• **What the exercise asks**: Give back the lines exactly, from the first one to the line with "col = sc.collection", both ends included.

• **Source excerpt**:

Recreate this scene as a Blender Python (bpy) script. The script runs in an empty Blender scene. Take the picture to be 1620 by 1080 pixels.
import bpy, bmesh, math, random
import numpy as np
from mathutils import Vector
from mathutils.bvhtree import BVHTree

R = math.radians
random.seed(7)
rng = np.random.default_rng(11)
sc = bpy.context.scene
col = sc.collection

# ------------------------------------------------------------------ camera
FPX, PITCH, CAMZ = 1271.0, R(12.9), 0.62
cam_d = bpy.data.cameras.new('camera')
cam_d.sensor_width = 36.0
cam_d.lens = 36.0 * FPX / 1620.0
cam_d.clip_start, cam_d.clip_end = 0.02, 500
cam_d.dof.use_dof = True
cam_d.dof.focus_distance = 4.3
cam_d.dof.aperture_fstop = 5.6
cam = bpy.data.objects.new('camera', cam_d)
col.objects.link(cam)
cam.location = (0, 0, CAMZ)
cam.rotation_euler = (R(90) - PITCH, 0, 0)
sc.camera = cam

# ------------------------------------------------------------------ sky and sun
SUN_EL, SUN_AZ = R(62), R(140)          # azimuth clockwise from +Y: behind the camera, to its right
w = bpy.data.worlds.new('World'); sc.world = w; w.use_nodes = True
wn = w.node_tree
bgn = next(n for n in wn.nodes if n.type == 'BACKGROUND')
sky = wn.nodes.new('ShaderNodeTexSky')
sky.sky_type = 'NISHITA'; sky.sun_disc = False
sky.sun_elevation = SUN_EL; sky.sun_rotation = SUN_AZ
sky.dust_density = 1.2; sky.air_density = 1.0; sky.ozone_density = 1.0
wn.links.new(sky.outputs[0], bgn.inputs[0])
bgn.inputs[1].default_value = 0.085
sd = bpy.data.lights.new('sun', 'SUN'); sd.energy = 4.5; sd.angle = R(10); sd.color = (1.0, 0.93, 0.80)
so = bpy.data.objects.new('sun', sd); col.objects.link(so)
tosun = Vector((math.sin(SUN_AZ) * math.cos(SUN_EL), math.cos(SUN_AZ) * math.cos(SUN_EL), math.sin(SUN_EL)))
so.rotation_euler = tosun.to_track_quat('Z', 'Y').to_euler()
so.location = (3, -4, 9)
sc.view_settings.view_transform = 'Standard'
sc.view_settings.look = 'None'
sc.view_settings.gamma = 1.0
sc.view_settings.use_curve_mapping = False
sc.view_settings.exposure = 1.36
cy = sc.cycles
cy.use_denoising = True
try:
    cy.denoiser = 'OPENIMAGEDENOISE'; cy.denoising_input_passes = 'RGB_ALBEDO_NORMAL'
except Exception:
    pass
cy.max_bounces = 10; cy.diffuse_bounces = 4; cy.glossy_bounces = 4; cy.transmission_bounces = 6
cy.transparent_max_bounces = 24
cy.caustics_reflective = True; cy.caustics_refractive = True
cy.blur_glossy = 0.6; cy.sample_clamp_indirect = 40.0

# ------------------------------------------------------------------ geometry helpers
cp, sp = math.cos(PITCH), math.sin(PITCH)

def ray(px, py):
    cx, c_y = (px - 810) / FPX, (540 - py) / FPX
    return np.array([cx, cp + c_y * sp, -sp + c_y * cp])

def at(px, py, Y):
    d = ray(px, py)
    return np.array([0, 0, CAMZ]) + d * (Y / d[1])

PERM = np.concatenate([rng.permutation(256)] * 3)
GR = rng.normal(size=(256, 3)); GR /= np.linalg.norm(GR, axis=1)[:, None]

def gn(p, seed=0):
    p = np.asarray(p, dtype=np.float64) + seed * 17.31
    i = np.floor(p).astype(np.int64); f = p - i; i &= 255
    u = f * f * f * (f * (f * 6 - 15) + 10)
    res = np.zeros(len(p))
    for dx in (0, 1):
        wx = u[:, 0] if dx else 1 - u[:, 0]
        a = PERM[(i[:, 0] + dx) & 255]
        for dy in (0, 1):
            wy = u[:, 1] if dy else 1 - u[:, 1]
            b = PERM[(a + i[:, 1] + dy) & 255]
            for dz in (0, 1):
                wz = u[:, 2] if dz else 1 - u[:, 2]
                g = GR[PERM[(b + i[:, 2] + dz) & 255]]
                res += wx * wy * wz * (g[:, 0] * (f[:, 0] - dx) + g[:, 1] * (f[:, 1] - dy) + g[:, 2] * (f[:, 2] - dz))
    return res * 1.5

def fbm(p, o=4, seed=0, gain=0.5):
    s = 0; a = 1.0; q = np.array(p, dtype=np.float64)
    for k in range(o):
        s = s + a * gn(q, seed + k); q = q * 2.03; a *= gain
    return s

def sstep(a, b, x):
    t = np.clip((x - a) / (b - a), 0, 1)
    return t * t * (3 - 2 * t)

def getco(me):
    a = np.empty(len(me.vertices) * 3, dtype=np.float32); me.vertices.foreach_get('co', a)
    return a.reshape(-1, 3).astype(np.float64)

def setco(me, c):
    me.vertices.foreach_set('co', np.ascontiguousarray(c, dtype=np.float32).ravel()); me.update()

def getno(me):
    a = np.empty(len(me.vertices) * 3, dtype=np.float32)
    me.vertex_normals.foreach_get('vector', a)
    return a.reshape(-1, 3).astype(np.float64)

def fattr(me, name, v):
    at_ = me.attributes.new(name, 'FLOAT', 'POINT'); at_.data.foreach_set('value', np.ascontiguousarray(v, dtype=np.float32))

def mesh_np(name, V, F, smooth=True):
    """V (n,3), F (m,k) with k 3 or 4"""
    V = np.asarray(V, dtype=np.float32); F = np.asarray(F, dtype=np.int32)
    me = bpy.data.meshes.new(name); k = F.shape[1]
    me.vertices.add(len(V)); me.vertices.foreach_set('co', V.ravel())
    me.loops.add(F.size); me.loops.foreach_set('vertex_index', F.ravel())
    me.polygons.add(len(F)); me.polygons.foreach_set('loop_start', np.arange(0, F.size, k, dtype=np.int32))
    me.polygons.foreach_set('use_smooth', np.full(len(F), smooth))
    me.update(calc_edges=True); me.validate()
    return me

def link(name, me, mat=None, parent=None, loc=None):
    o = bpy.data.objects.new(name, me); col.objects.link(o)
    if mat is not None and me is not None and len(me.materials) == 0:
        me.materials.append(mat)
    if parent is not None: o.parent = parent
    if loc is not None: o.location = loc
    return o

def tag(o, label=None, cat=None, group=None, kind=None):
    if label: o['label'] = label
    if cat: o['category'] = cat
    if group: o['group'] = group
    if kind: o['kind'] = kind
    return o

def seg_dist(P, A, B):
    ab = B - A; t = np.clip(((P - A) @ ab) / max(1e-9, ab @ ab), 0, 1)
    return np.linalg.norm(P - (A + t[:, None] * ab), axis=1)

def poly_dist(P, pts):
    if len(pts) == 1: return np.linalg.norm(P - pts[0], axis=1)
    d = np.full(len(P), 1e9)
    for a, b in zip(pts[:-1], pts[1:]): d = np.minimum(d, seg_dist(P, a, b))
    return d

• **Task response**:
Recreate this scene as a Blender Python (bpy) script. The script runs in an empty Blender scene. Take the picture to be 1620 by 1080 pixels.
import bpy, bmesh, math, random
import numpy as np
from mathutils import Vector
from mathutils.bvhtree import BVHTree

R = math.radians
random.seed(7)
rng = np.random.default_rng(11)
sc = bpy.context.scene
col = sc.collection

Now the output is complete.